2. Interestingly, the dimensions of the Ark (large chest) of the Covenant were said be in terms of phi, and Noah’s Ark (large ship) was said to have dimensions in terms of phi.
3. Plato believed phi to be the key to physics and the cosmos.
4. Surprisingly, phi is found in some aspects of nature. For example, seeds in a flower are arranged according to phi. The spirals in some sea shells are arranged according to phi. Finally, Dr. Stephen Marquardt, a self-described expert in beauty, believes that the more the proportions of a person’s face relate to phi, the more attractive that person will be to others.

C. How Can You Find Phi?

1. Take a line segment, and divide the segment into two parts: line segment A and line segment B. Line segment A must be longer than B. If you add segments A and B, and divide that sum by segment A, you get phi.

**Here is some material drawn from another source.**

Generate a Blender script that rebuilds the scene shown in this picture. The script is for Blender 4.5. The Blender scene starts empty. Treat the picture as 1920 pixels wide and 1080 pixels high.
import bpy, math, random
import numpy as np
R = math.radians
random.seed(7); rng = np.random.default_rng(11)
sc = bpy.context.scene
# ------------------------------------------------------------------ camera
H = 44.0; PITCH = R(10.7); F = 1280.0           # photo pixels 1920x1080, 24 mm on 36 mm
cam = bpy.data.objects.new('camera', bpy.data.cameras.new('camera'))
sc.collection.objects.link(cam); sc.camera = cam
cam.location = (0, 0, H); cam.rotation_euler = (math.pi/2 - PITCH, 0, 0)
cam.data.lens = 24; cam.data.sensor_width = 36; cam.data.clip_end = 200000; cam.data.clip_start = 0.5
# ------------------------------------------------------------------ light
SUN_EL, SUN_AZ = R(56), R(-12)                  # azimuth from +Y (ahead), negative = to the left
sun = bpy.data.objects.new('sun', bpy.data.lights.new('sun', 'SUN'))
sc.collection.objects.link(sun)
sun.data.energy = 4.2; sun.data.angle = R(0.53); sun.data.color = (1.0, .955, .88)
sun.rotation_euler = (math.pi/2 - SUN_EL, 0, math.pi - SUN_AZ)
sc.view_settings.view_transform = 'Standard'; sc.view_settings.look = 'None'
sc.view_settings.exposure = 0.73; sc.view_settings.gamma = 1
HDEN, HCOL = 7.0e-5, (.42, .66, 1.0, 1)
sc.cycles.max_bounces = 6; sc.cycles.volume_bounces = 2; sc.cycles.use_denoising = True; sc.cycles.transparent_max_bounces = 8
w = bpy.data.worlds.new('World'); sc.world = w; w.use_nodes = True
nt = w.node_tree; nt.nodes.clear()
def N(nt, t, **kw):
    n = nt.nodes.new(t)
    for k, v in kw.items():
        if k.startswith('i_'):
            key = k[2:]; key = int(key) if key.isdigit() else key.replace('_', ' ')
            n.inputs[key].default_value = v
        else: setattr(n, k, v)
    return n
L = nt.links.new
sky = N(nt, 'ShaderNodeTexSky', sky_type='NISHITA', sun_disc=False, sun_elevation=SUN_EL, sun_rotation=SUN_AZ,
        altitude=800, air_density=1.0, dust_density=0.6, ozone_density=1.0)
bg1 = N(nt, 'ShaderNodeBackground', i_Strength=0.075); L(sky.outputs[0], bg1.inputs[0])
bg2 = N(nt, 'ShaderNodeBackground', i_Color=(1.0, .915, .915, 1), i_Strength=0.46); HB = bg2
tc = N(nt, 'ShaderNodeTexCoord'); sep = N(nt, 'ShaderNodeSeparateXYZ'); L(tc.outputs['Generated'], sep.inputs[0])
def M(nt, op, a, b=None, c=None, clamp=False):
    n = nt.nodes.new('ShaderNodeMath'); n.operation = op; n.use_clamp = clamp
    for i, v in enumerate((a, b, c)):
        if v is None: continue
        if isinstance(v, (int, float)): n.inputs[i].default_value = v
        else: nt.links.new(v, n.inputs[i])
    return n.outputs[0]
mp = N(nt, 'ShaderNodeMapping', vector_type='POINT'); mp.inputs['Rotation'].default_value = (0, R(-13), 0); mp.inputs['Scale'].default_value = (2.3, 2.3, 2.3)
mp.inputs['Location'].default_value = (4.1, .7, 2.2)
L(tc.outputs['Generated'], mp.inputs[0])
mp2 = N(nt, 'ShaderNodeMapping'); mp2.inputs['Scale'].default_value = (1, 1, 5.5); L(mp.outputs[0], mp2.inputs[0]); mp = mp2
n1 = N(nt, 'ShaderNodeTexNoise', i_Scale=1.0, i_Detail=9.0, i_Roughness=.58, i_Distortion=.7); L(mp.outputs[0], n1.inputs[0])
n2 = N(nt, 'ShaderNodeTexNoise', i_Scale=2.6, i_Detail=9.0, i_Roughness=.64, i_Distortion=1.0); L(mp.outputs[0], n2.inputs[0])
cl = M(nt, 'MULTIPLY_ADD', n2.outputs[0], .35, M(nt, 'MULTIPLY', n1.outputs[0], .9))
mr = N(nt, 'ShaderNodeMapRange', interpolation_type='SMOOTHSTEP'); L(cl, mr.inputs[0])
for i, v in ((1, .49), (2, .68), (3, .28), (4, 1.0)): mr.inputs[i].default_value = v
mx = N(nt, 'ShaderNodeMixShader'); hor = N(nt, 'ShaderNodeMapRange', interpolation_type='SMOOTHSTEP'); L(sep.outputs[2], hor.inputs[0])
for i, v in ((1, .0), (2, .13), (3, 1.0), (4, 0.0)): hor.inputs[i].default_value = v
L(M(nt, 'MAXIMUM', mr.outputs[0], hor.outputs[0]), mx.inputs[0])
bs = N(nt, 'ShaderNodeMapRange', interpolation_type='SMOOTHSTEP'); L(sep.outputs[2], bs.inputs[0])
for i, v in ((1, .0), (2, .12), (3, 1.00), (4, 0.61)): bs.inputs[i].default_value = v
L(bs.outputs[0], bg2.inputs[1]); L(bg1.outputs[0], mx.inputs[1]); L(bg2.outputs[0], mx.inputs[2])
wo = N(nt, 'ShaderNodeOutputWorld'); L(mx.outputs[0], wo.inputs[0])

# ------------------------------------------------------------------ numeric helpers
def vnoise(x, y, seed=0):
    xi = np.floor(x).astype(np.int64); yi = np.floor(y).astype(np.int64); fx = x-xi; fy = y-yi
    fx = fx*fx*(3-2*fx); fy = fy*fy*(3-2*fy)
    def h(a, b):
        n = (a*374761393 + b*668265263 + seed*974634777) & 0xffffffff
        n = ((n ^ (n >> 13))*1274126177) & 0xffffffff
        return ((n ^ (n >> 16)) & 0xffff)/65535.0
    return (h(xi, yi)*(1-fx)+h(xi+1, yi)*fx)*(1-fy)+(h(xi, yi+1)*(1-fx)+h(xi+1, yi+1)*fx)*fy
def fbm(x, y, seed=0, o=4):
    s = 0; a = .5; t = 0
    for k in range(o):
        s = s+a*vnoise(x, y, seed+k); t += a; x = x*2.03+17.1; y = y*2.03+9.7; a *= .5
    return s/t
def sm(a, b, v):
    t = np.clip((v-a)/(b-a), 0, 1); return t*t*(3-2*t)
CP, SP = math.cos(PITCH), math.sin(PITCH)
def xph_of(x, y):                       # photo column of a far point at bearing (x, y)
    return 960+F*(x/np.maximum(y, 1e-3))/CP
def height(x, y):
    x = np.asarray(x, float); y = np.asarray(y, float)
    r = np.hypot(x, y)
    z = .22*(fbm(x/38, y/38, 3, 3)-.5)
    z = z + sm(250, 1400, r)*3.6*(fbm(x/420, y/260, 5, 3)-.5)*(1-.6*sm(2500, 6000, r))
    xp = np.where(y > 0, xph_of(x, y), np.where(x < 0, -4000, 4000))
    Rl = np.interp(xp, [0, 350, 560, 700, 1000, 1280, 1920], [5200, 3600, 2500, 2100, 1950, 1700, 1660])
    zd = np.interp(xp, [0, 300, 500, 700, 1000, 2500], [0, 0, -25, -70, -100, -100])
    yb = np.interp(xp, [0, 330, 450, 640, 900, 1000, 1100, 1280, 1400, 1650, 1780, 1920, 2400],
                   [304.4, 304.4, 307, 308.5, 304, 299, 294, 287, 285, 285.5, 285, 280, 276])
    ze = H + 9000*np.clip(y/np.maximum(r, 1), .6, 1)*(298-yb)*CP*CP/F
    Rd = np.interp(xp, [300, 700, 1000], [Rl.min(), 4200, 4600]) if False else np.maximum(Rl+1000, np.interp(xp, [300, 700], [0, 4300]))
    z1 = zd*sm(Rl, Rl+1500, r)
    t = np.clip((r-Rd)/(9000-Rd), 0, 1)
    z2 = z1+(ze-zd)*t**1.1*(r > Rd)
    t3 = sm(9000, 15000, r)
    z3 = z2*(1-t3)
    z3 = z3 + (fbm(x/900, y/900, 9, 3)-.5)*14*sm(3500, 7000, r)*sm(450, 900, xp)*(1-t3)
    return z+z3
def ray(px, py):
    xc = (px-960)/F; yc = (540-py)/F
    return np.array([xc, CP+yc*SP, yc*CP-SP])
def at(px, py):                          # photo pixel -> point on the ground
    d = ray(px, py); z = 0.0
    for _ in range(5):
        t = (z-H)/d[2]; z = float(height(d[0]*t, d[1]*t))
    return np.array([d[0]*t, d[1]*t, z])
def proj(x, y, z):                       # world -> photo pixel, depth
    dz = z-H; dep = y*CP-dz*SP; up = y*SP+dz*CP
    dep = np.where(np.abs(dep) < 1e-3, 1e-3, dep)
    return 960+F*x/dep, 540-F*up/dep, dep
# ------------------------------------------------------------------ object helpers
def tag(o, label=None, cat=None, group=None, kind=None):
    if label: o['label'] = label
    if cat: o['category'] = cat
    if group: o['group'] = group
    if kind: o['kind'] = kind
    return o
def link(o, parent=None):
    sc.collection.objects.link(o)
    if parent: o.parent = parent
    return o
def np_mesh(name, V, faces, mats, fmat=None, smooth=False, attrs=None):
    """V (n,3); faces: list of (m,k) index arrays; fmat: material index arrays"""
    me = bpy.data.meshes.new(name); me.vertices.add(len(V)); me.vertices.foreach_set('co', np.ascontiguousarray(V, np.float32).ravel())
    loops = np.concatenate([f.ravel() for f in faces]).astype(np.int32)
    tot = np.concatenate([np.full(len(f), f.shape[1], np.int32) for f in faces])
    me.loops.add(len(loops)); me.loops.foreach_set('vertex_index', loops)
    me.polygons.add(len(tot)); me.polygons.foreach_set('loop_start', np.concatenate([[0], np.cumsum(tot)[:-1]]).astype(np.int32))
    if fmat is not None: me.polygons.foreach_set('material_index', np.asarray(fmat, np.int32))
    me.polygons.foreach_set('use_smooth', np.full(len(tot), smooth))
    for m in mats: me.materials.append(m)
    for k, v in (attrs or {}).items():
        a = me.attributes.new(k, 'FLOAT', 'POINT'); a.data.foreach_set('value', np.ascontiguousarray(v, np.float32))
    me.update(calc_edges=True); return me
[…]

Also, if you divide line segment A by segment B, you’ll get phi. So, A+B/A = phi and A/B = phi. (Notice that ratios have been created.)

D. Perfect Numbers

1. A perfect number is a whole number, greater than zero, and when you add all the factors of that number, (not including itself) the result should be that number. For example, take the number six. The factors of six are one, two, three, and six. Now add all the factors except six. One plus two plus three is six, so six is a perfect number.
2. Pythagoreans are the mathematicians to coin the name “perfect number”. They believed perfect numbers had mystical properties.

BUT MYSTICAL PROPERTIES WILL HAVE TO BE DESCRIBED BY MYSTICS.